MOG also lets you easily indulge impulses to share songs, etc. directly on Facebook, and the same thing can be done on Twitter. But plenty of other social stuff also occurs within MOG’s cozy walled confines. You can search other member’s playlists, browse their profiles, which include photos and listening history, and also “follow” members, with any new playlists/posts they add turning up in your “feed.” In some ways it’s like Facebook itself, except in this case completely focused on music.

Device Support
Winner: Tie

Spotify:

Spotify is off to a good running start with its external hardware support. So far, it can be found on the Sonos product line, Logitech Squeezebox products, and Onkyo’s newest series of A/V receivers (via a firmware update).

MOG:

MOG also enjoys a fair amount of external hardware support at present. The Sonos product line and Roku’s suite of media receivers can both tap into it, as can LG’s newest Smart TVs and Blu-ray players.

Audio Quality
Winner: MOG

Spotify:

Spotify gives subscribers to its Premium service the option to stream in 320-kbps high-quality mode to their computers. Its mobile app, meanwhile, maxes out at 160 kbps.

MOG:

MOG’s default quality level for streaming via computer is 320 Kbps. The default level of its mobile app is a paltry 64 kbps, although a 320 kbps high-quality option becomes available when streaming via Wi-Fi (or on 4G network with an Android phone).

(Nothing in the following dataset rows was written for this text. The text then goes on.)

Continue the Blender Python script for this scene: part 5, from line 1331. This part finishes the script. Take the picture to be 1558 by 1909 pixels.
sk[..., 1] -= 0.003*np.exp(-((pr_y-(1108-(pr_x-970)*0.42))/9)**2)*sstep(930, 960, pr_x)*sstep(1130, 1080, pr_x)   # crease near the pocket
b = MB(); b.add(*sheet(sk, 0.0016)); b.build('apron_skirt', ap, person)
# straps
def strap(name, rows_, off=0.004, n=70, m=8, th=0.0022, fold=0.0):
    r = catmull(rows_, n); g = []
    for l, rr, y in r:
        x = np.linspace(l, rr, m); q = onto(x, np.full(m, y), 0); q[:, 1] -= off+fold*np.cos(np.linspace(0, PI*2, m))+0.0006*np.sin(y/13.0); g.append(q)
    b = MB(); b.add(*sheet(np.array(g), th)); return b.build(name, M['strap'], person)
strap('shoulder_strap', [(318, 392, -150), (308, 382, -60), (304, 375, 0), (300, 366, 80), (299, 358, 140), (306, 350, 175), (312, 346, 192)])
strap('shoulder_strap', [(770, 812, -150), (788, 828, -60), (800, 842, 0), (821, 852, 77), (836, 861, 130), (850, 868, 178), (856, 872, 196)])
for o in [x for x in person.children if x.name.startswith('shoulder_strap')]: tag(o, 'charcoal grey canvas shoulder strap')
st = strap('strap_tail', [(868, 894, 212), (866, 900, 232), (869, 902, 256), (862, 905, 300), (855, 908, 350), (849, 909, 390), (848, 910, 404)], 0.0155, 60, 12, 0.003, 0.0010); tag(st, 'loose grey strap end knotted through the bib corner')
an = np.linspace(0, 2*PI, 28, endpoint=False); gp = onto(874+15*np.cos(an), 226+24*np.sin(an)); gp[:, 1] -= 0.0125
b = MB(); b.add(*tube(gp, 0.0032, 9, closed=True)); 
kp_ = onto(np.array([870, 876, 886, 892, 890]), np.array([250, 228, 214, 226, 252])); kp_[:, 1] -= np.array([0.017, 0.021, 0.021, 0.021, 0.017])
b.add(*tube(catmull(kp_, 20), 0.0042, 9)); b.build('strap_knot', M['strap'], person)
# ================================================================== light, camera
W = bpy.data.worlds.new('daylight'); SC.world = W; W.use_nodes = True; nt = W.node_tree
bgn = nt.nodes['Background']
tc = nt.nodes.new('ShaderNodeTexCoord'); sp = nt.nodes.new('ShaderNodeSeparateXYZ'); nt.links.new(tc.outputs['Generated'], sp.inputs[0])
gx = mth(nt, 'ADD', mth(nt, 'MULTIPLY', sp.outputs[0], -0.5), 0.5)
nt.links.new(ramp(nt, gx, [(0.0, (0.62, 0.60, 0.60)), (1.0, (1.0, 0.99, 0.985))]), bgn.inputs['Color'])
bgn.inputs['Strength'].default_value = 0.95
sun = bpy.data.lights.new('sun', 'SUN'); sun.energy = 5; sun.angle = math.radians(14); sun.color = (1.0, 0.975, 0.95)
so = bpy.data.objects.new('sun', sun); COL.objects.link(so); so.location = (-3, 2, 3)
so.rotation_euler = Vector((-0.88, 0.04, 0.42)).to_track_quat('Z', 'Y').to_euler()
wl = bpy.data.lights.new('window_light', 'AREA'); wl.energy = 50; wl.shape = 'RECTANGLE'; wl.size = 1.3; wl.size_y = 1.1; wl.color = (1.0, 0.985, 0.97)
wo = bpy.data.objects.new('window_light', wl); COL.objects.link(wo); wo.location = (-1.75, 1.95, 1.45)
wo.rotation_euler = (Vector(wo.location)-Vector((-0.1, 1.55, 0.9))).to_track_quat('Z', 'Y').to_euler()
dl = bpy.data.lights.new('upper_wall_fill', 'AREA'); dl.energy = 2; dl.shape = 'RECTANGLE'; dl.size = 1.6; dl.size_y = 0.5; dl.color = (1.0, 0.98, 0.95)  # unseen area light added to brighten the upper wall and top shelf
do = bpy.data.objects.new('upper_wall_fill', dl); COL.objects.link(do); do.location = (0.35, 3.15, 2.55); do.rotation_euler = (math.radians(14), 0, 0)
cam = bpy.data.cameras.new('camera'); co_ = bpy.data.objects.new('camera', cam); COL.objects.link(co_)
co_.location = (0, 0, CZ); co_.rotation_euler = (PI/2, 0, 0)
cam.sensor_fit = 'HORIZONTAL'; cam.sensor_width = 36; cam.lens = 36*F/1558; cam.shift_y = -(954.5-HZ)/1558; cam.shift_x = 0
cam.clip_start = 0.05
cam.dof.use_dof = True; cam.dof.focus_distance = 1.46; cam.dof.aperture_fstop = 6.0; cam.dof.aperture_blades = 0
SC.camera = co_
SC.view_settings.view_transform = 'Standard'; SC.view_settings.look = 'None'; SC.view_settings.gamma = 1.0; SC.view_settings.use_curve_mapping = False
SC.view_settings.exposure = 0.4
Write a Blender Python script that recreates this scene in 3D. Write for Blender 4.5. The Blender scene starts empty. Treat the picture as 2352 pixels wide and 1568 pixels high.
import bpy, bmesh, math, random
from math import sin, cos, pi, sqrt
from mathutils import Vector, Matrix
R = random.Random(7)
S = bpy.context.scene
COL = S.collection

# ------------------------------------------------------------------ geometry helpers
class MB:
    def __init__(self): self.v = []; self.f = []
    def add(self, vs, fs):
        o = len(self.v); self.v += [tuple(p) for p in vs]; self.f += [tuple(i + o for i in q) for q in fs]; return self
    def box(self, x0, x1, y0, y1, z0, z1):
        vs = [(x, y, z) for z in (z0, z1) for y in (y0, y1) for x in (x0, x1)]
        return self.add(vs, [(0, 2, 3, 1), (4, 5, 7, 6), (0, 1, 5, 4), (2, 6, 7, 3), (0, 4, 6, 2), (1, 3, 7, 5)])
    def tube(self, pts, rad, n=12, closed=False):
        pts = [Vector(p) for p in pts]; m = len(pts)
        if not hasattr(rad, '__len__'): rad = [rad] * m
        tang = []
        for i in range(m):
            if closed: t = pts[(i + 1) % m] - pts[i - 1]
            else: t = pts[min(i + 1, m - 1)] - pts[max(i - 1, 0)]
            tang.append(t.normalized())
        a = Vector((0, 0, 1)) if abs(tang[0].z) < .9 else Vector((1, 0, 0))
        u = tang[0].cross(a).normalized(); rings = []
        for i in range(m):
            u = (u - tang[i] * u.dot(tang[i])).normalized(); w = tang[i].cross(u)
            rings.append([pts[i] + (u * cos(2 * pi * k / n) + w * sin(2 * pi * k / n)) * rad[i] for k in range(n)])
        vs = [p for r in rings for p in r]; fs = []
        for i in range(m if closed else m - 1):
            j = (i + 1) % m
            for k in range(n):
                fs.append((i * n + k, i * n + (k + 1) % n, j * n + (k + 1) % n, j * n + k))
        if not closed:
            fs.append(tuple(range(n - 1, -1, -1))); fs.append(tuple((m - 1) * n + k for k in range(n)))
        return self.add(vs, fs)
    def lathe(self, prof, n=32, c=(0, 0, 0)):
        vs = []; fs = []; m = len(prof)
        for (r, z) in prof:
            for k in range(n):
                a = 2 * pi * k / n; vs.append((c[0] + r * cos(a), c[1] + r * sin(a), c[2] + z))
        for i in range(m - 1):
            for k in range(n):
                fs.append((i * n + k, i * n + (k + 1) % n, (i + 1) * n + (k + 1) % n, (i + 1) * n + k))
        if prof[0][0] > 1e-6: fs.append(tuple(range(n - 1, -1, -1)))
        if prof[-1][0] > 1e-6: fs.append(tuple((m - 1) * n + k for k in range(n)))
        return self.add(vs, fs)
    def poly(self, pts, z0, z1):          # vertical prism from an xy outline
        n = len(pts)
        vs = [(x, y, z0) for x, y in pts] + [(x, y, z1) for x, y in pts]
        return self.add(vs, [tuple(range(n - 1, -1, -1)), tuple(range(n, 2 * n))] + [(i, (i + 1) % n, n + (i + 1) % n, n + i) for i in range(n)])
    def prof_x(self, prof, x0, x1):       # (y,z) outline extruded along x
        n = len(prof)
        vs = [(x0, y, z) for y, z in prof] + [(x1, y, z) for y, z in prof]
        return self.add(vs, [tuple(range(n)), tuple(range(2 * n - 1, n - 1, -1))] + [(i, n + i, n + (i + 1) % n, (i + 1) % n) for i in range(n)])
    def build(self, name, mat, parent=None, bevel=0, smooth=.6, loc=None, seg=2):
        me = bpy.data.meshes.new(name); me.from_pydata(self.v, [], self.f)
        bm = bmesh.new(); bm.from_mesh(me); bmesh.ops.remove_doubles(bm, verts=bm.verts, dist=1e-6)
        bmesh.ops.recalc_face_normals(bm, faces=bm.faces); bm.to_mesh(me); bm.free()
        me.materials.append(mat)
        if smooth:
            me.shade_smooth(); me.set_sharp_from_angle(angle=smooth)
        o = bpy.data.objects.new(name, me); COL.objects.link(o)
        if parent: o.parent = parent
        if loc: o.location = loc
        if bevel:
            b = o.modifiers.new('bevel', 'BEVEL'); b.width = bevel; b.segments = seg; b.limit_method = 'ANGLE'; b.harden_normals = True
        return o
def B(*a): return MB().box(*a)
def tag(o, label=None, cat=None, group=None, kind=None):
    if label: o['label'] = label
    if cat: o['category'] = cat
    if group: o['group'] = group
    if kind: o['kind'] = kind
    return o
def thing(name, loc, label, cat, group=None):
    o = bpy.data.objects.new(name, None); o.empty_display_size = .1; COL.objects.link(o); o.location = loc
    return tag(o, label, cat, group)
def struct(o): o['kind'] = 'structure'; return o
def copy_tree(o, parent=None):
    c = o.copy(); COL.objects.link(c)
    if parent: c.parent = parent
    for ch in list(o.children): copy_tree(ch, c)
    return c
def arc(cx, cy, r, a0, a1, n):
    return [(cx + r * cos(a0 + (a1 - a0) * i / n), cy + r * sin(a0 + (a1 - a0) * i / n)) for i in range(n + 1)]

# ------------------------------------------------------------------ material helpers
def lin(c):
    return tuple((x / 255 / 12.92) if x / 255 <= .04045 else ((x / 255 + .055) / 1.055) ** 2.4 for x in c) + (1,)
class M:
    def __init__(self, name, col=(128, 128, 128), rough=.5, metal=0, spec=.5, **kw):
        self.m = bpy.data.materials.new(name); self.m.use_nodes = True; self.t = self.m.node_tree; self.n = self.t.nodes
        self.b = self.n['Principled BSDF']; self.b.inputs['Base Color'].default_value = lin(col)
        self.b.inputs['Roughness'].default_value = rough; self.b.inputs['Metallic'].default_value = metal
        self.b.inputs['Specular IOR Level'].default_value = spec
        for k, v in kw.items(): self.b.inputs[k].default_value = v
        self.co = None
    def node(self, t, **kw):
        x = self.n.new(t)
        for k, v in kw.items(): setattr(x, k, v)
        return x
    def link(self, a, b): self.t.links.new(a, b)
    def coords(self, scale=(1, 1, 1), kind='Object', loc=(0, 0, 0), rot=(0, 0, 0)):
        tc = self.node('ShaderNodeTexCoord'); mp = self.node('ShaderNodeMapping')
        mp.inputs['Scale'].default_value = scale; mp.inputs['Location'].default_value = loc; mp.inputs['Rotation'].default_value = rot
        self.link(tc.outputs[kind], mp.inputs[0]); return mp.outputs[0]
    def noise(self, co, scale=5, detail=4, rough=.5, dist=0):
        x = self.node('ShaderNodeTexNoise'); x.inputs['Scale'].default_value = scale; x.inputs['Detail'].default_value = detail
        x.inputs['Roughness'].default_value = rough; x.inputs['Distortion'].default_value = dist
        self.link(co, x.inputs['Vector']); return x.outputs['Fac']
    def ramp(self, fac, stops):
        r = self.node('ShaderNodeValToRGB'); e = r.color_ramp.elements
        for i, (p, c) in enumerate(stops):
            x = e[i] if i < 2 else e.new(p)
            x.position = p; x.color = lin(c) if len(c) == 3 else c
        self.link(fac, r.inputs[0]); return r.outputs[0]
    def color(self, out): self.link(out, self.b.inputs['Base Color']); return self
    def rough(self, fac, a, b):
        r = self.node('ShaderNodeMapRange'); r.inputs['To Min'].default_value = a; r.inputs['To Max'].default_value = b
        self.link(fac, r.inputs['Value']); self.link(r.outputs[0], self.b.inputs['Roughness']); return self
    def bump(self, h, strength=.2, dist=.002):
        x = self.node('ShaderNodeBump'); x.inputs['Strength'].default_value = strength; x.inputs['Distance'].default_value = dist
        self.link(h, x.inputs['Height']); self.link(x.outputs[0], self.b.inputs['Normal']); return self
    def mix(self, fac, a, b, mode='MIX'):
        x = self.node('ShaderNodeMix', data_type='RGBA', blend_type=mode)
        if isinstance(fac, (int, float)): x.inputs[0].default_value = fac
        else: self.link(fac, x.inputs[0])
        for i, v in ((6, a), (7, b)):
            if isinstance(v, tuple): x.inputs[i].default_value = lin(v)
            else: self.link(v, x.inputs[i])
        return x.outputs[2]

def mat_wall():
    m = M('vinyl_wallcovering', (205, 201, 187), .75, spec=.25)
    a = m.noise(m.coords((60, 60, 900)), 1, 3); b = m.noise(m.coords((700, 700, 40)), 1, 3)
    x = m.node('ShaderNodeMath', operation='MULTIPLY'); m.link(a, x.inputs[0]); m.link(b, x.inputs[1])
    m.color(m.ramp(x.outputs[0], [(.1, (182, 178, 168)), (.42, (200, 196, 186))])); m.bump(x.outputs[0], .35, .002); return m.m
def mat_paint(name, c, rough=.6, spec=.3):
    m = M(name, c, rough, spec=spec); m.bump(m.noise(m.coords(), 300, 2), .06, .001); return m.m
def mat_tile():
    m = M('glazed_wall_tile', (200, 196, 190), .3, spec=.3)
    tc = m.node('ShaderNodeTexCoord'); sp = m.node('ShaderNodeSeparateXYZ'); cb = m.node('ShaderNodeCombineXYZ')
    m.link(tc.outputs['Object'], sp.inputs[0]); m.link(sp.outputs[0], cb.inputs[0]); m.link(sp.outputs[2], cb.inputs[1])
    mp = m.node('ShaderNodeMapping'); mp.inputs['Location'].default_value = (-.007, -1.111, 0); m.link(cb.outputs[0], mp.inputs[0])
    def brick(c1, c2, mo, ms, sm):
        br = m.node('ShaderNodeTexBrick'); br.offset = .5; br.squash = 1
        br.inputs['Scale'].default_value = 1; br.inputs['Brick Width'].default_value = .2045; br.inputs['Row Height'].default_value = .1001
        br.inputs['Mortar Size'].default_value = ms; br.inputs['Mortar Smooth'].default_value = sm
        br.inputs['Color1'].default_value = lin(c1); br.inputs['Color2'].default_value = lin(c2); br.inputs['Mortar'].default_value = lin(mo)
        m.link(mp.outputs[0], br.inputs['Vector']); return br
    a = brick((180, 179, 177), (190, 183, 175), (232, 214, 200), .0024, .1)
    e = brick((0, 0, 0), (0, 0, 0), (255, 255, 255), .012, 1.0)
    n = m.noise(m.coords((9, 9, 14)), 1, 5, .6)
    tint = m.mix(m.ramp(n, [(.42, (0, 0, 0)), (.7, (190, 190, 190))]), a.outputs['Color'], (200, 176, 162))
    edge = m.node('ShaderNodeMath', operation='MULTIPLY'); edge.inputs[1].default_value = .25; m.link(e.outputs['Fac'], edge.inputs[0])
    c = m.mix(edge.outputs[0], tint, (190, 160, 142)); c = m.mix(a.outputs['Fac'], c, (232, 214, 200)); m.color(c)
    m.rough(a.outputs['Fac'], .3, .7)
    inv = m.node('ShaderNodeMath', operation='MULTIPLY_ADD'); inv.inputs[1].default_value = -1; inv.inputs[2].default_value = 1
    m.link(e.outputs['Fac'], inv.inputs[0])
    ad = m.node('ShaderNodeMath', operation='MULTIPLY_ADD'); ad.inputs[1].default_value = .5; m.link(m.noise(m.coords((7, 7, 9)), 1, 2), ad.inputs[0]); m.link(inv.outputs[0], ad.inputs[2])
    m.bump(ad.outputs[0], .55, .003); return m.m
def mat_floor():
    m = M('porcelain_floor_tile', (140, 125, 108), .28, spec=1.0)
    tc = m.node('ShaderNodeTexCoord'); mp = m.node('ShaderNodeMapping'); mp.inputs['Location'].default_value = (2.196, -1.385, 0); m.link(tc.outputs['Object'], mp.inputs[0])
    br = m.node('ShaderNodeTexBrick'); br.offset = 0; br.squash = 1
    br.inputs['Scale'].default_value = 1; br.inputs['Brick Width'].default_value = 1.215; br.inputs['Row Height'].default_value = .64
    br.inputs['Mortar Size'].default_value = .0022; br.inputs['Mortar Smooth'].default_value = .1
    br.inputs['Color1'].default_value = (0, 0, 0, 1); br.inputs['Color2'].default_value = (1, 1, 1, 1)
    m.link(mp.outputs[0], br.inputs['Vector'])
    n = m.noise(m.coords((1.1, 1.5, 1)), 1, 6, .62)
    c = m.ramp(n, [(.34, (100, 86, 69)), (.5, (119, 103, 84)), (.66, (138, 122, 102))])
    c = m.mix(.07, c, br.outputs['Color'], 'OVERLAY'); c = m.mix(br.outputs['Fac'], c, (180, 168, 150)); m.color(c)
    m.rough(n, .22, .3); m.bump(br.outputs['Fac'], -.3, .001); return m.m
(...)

Don’t get me wrong — I like Spotify, and I enjoyed using it. I’m sure many other people will, too — especially the free version. But add up those wins in the MOG column and you’ll see that Spotify Premium doesn’t necessarily have anything over the other music services that have staked out a claim in this space. What Spotify does have is an effective hype machine, somehow using its otherness and inaccessibility to seduce the U.S. media into reflexively stating it’s the greatest thing since Wasa bread. Too bad other music services haven’t been able to build that feature into their own apps.